Returning to video game characters then, one might consider in this context the interests of game designers in keeping Lara and Mario ageless while allowing other characters like Max and Snake to indicate noticeable changes in their appearance as time and their series move forward.  Certainly, Lara Croft, like many larger than life representations of femininity in the arts, is almost unable to be aged.  Sex symbols are ruined in a culture that views “women of a certain age” as undesirable.  Lara, however, is in part intended to represent an iconic form of beauty that parallels this ideal notion of youthful beauty.  Likewise, Mario as a working class hero would suffer from being rendered in a geriatric form.  No one wants an arthritic plumber to look at that busted sink, we need someone strong and vital to do such dirty jobs (oh, and to kick turtles).  In that sense games in the Tomb Raider series and the countless titles bearing Mario’s names are ones interested in ideal heroes that represent ideals big, broad, and timeless.
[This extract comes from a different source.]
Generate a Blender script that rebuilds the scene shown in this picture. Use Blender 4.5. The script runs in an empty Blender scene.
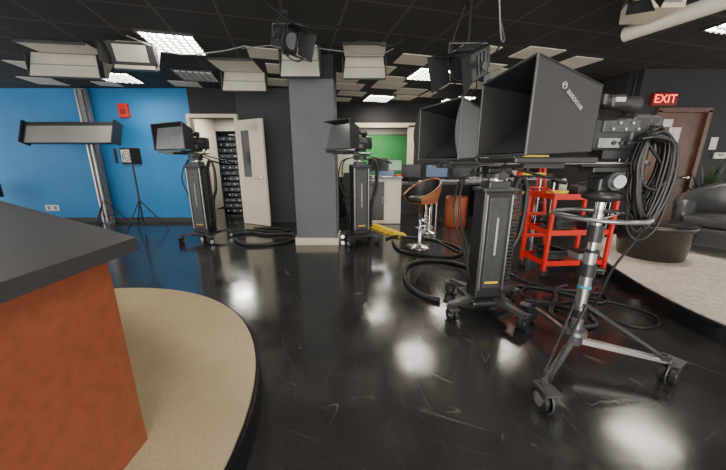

However, Max and Snake occupy game worlds eminently more wed to time as they deal with personal, social, and political issues bound to the periods that they emerge from.  Unlike the explorer interested in antiquities whose adventures give nods to history but stand outside those actual historical events or the plumber who explores completely fantastical settings that are bound to no recognizable time, like mushroom kingdoms and even outer space, Max and Snake find themselves in much grimmer, grimier, and decaying worlds that clearly cannot escape the history crumbling around them.  As a result, characters like Max and Snake, despite their often extraordinary circumstance, still come off as characters that are a little bit more familiar and understandable to us, who as mortals and not gods likewise have to come to grips with time and history.


Rockstar has generally been good at creating these sorts of realistic mythologies (which sounds like an oxymoron, but I think a still reasonable description of the kind of fantastic but still historically and politically grounded worlds of the Grand Theft Auto series).  Recurring minor characters in the Grand Theft Auto games have allowed Rockstar to show that time operates in the worlds that they build.  From the balder and paunchier Ken Rosenberg appearing in the 1990s in San Andreas formerly as a slightly more vital, if completely neurotic coke head in the 1980s in Vice City to witnessing the dismemberment of Phil Cassidy in Vice City having only known him as an armless vet in the later decade represented in GTA III, GTA characters bear witness to the consequences of time on their characters and create a more realistic sense of who characters are as people, not emblems, than, perhaps, other gaming worlds often do.


This generally bodes well for Rockstar’s approach to a well seasoned Max Payne as he is a character that seems well suited to a more realistic sensibility.  Despite the bullet time balletics that are the hallmark of the series, Max is a character evocative of both sympathy and disdain.  He is not a character that represents or allows for simplistic and one dimensioanl analysis.  Such complicated heroes should be allowed to age less than gracefully and having complicated characters that can age may indicate that video game narratives could be growing up a bit themselves.